103. Indicate whether each of the following statements about financial statement analysis is true or false.
_____ a) Working capital is a measure of the amount of current assets a company would have left after paying its current liabilities.
_____ b) If a transaction causes a company's working capital to increase, the transaction caused the company to become less liquid.
_____ c) Interpretation of a company's working capital can be difficult because it is an absolute amount.
_____ d) The quick ratio is a less conservative variation of the current ratio.
_____ e) The quick ratio is usually calculated by using the following equation: cash + receivables + current marketable securities + prepaid expense/current liabilities
a) T b) F c) T d) F e) F
a) This is true. Working capital is current assets – current liabilities.
b) This is false. If working capital increases, the company would have more working capital which would increase liquidity.

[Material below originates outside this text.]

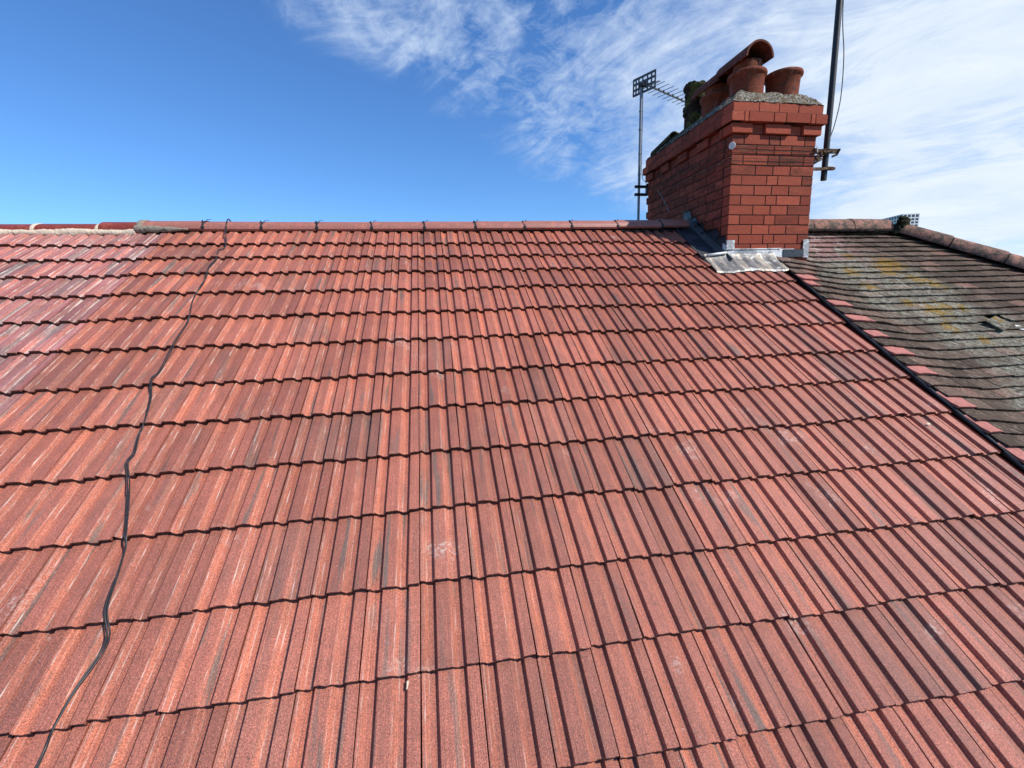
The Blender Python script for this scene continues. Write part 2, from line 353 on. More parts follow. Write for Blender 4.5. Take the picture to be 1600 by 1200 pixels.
LICHEN = [(4.41, -1.58, .16), (4.27, -1.46, .12), (4.33, -1.52, .10), (3.89, -1.45, .10), (4.44, -1.30, .10), (3.86, -1.18, .08), (4.50, -1.27, .08), (4.56, -1.20, .10), (4.02, -0.93, .07),
          (4.16, -0.80, .13), (4.30, -0.86, .08), (4.44, -0.83, .07), (4.07, -0.57, .08), (4.21, -0.39, .06), (4.09, -1.75, .06), (4.55, -0.62, .07)]
GREYR = [(3.95, -1.45, .45), (4.30, -1.20, .45), (4.20, -.85, .5), (4.15, -.45, .38), (4.25, 0.0, .40), (4.5, -.3, .5), (3.85, -1.0, .30), (4.3, .4, .4), (3.9, .25, .2)]
def m_oldtile():
    m, t = mat('lichened_plain_tile'); obj = t.n('ShaderNodeNewGeometry').outputs['Position']
    R, G, B = t.sep(t.attr('tint')[1])
    n1 = t.noise(obj, 28, 5, 0.65); n2 = t.noise(obj, 150, 4, 0.7); n3 = t.noise(obj, 7, 3, 0.5)
    c = t.ramp(R, [(0.0, (0.062, 0.044, 0.033)), (0.5, (0.095, 0.066, 0.050)), (0.85, (0.13, 0.090, 0.068)), (1.0, (0.19, 0.105, 0.08))])
    c = t.mix(1.0, c, t.ramp(n1, [(0.25, 0.65), (0.75, 1.35)]), 'MULTIPLY')
    c = t.mix(1.0, c, t.ramp(n2, [(0.32, 0.40), (0.68, 1.75)]), 'MULTIPLY')
    def blobs(lst, grow, noise, namt):
        acc = None
        for (x, v, r) in lst:
            p = rw(x, v, -0.03)
            d = t.vm('DISTANCE', obj, (p[0], p[1], p[2]), out=1)
            k = t.math('DIVIDE', d, r * grow)
            acc = k if acc is None else t.math('MINIMUM', acc, k)
        return t.math('ADD', acc, t.math('MULTIPLY', t.math('SUBTRACT', noise, 0.5), namt))
    gl = blobs(GREYR, 1.0, n3, 2.2)
    gm = t.math('MULTIPLY', t.mr(gl, 1.15, 0.45), t.mr(t.math('MULTIPLY_ADD', n2, 0.6, t.math('MULTIPLY', n1, 0.4)), 0.45, 0.56))
    c = t.mix(t.math('MULTIPLY', gm, 0.8), c, t.ramp(n1, [(0.35, (0.21, 0.22, 0.16)), (0.65, (0.38, 0.38, 0.31))]))
    # scattered pale lichen everywhere
    c = t.mix(t.math('MULTIPLY', t.mr(t.noise(obj, 60, 5, 0.75), 0.62, 0.70), 0.40), c, (0.42, 0.36, 0.28))
    # lime-washed pink patch at the foot of the chimney
    x, y, z = t.sep(obj)
    wz = t.math('MULTIPLY', t.mr(x, 4.45, 4.0), t.mr(z, 0.80, 0.98))
    dg = t.noise(t.vm('MULTIPLY', t.xyz(t.math('SUBTRACT', x, y), t.math('ADD', x, y), 0), (7, 30, 1)), 1.0, 4, 0.7)
    c = t.mix(t.math('MULTIPLY', wz, t.mr(n3, 0.40, 0.52)), c, (0.27, 0.15, 0.13))
    c = t.mix(t.math('MULTIPLY', wz, t.mr(dg, 0.56, 0.62)), c, (0.66, 0.58, 0.52))
    dg2 = t.noise(t.vm('MULTIPLY', t.xyz(t.math('SUBTRACT', x, y), t.math('ADD', x, y), 0), (9, 34, 1)), 1.0, 5, 0.75)
    c = t.mix(t.math('MULTIPLY', t.math('MULTIPLY', t.mr(x, 5.2, 3.6, 0.15, 1.0), t.mr(dg2, 0.575, 0.63)), 0.6), c, (0.50, 0.42, 0.35))
    yl = blobs(LICHEN, 0.95, n1, 3.2)
    ym = t.math('MULTIPLY', t.mr(t.math('ADD', yl, t.math('MULTIPLY', t.math('SUBTRACT', n2, 0.5), 3.0)), 0.95, 0.70), t.mr(t.noise(obj, 55, 5, 0.8), 0.43, 0.50))
    c = t.mix(t.math('MULTIPLY', ym, 0.92), c, t.ramp(n2, [(0.4, (0.12, 0.068, 0.010)), (0.6, (0.40, 0.235, 0.025))]))
    red = t.mr(G, 0.9, 0.95)
    c = t.mix(red, c, t.mix(n1, (0.50, 0.17, 0.13), (0.58, 0.22, 0.17)))
    t.bsdf(c, 0.9, 0, 0.12, t.bump(t.math('ADD', n1, n2), 1.0, 0.008)); return m
M_OLD = m_oldtile()
M_NEWRED = m_simple('fresh_red_clay', (0.37, 0.130, 0.105), 0.8, 0, 0.28, 35, 0.4, 0.2, 0.002)

def m_hip():
    m, t = mat('weathered_clay_hip'); obj = t.n('ShaderNodeNewGeometry').outputs['Position']
    R, G, B = t.sep(t.attr('tint')[1])
    n1 = t.noise(obj, 16, 5, 0.65, 0.4); n2 = t.noise(obj, 75, 5, 0.75); n3 = t.noise(obj, 5, 3, 0.5)
    c = t.mix(t.mr(n1, 0.35, 0.65), (0.36, 0.16, 0.115), (0.20, 0.125, 0.09))
    c = t.mix(t.mr(t.math('MULTIPLY_ADD', n1, 0.5, t.math('MULTIPLY', n2, 0.5)), 0.46, 0.56), c, (0.055, 0.043, 0.035))
    c = t.mix(t.math('MULTIPLY', t.mr(n2, 0.58, 0.66), t.mr(n3, 0.4, 0.6)), c, (0.40, 0.36, 0.25))
    c = t.mix(1.0, c, t.ramp(R, [(0, 0.8), (1, 1.2)]), 'MULTIPLY')
    t.bsdf(c, 0.85, 0, 0.25, t.bump(t.math('ADD', n1, n2), 0.6, 0.006)); return m
M_HIP = m_hip()

# ------------------------------------------------------------------ interlocking tiles
W = 0.2
PU = [0.0095, 0.0096, 0.0145, 0.035, 0.054, 0.064, 0.076, 0.100, 0.126, 0.137, 0.150, 0.185, 0.220, 0.248, 0.257, 0.264, 0.281, 0.288, 0.298, 0.33, 0.37, 0.42, 0.46, 0.505,
      0.533, 0.546, 0.560, 0.590, 0.620, 0.633, 0.646, 0.68, 0.72, 0.740, 0.750, 0.757, 0.774, 0.781, 0.791, 0.83, 0.87, 0.91, 0.95, 0.975, 0.9868, 0.9869]
def prof(u):
    p = 0.0162; k = [(0, 0), (0.052, -0.0003), (0.066, -0.0014), (0.124, -p + .0013), (0.140, -p), (0.256, -p), (0.262, -p + .0012), (0.282, -.0016), (0.290, 0), (0.531, 0), (0.549, -.0014), (0.618, -p + .0013), (0.637, -p), (0.748, -p), (0.755, -p + .0012), (0.775, -.0016), (0.784, 0), (1, 0)]
    return np.interp(u, [a for a, b in k], [b for a, b in k])
NOSE = [-1.9602, -1.7305, -1.4895, -1.225, -.9302, -.6188, -.291, 0, .3088, .624, .9545, 1.2572, 1.575, 1.89, 2.205, 2.52, 2.835]
TT = 0.0235
def make_tiling(cols, x_off, top_v, cut=None, seedj=0, h_off=0.0, rowshift=0.0):
    mb = MB(); U = np.array(PU); H = prof(U); nu = len(U)
    for j, vn in enumerate(NOSE):
        va = NOSE[j - 1] if j else top_v
        for i in cols:
            x0 = x_off + i * W
            if cut and cut(x0 + W * .5, vn, va) is None: continue
            L = vn - va
            jx, jv, jh = rng.normal(0, .0010), rng.normal(0, .0028) + rowshift, abs(rng.normal(0, .0012))
            sk = rng.normal(0, .003); tlt = rng.normal(0, .0020)
            VV = [-0.035, 0.03, L * .35, L * .7, L - .010, L - .0015, L, L - .0003, L - .0050, L - .03]
            HH = [-.0035 + 0 * L, TT * .03 / L, TT * .35, TT * .7, TT * (L - .01) / L, TT - .0006, TT - .002, TT - .008, TT - .0205, TT - .0207]
            chip = np.convolve(rng.normal(0, .0018, nu + 4), np.ones(3) / 3, 'same')[2:-2]
            low = rng.random() < .35
            rows = []; tu = []
            for k, (vv, hh) in enumerate(zip(VV, HH)):
                uu = x0 + jx + U * W + sk * (vv / .3 - .5) * 0.5
                v = va + vv + jv + (chip if k >= 4 else 0)
                h = hh + H + h_off + jh + tlt * (U - .5)
                h = h.copy(); h[0] -= .011; h[-1] -= .011
                if k in (8, 9):
                    h = h + np.where((U > .80) & (U < .985), .0055 if low else .0025, 0)
                    h[0] += .011; h[-1] += .011
                if k in (5, 6, 7): h += rng.normal(0, .00035, nu)
                rows.append(np.stack([uu, np.broadcast_to(v, uu.shape), h], 1)); tu.append(np.stack([U, np.full(nu, vv), 0 * U + (1.0 if k >= 6 else 0.0)], 1))
            V = np.concatenate(rows)
            if cut:
                xc = cut(x0 + W * .5, vn, va)
                if isinstance(xc, tuple): V[:, 0] = np.clip(V[:, 0], xc[0], xc[1])
            nv = len(VV)
            F = [(a * nu + b, a * nu + b + 1, (a + 1) * nu + b + 1, (a + 1) * nu + b) for a in range(nv - 1) for b in range(nu - 1)]
            tn = rng.random(3)
            mb.add(rwa(V, True), F, tuple(tn), np.concatenate(tu))
    return mb
BOUND = -10   # column where the repaired roof meets the neighbour's roof
def cut_main(x, vn, va):
    if x > 3.14: return None
    if vn < -1.45:                                # beside the stack: cut along the lead gutter
        if x > 2.60: return None
        return (-9.0, 2.49 if vn < -1.6 else 2.515)
    return (-9.0, 3.145)
roof = thing('tiled_roof', 'red brown interlocking concrete tile roof in the middle with a black cable lying on it', 'roof', rw(0, 2.9))
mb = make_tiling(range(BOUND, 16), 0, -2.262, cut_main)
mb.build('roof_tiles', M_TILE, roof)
roof2 = thing('tiled_roof', 'pinker streaky faded tile roof at the far left under a maroon ridge with cream mortar', 'roof', rw(-3.2, 2.9))
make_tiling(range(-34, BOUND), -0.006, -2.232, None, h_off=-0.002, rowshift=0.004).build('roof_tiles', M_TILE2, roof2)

def slab(mb, pts, t=0.03):
    """pts: closed outline in (x, v, h) roof coordinates, given a thickness downwards"""
    n = len(pts); a = [rw(*p) for p in pts]; b = [rw(p[0], p[1], p[2] - t) for p in pts]
    F = [tuple(range(n)), tuple(range(2 * n - 1, n - 1, -1))] + [(i, n + i, n + (i + 1) % n, (i + 1) % n) for i in range(n)]
    mb.add(a + b, F)
u_ = MB(); slab(u_, [(-2.0, -2.33, -.034), (3.19, -2.33, -.034), (3.19, 2.84, -.034), (-2.0, 2.84, -.034)], .05); u_.build('underlay', M_UNDER, roof)
u_ = MB(); slab(u_, [(-8.8, -2.33, -.036), (-2.002, -2.33, -.036), (-2.002, 2.84, -.036), (-8.8, 2.84, -.036)], .05); u_.build('underlay', M_UNDER, roof2)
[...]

c) This is true. Comparing only absolute amounts has drawbacks, however, because materiality levels differ from company to company or even from year to year for a given company.
d) This is false. The quick ratio is a more conservative variation of the current ratio. Only cash, receivables and current marketable securities are used in the calculation. Inventory and prepaid expenses are omitted.
e) This is false. Only cash, receivables and current marketable securities are used in the calculation. Inventory and prepaid expenses are omitted.
104. Indicate whether each of the following statements about financial statement analysis is true or false.
_____ a) Net margin measures a company's immediate debt-paying ability.
_____ b) Accounts receivable turnover is a direct measure of a company's uncollectible accounts expense.
_____ c) Accounts receivable turnover is calculated by using the following formula: net credit sales/average accounts receivable.
_____ d) Net credit sales is sales on account less sales returns and discounts.
_____ e) The amount of average receivables can be calculated using the amount of receivables shown on balance sheets for the current year and previous year.
a) F b) F c) T d) T e) T
a) This is false. The quick ratio or acid test ratio is a measure of a company’s immediate debt-paying ability.
b) This is false. Accounts receivable turnover indicates the number of times that a company collects its average receivables. The higher the turnover, the faster the collections.
c) This is true. The formula for accounts receivable turnover is: net credit sales/average accounts receivable.
d) This is true. Net sales is: Sales – (returns & allowances & discounts)
e) This is true. Average receivables is a simple average of the current year and prior year ending accounts receivable.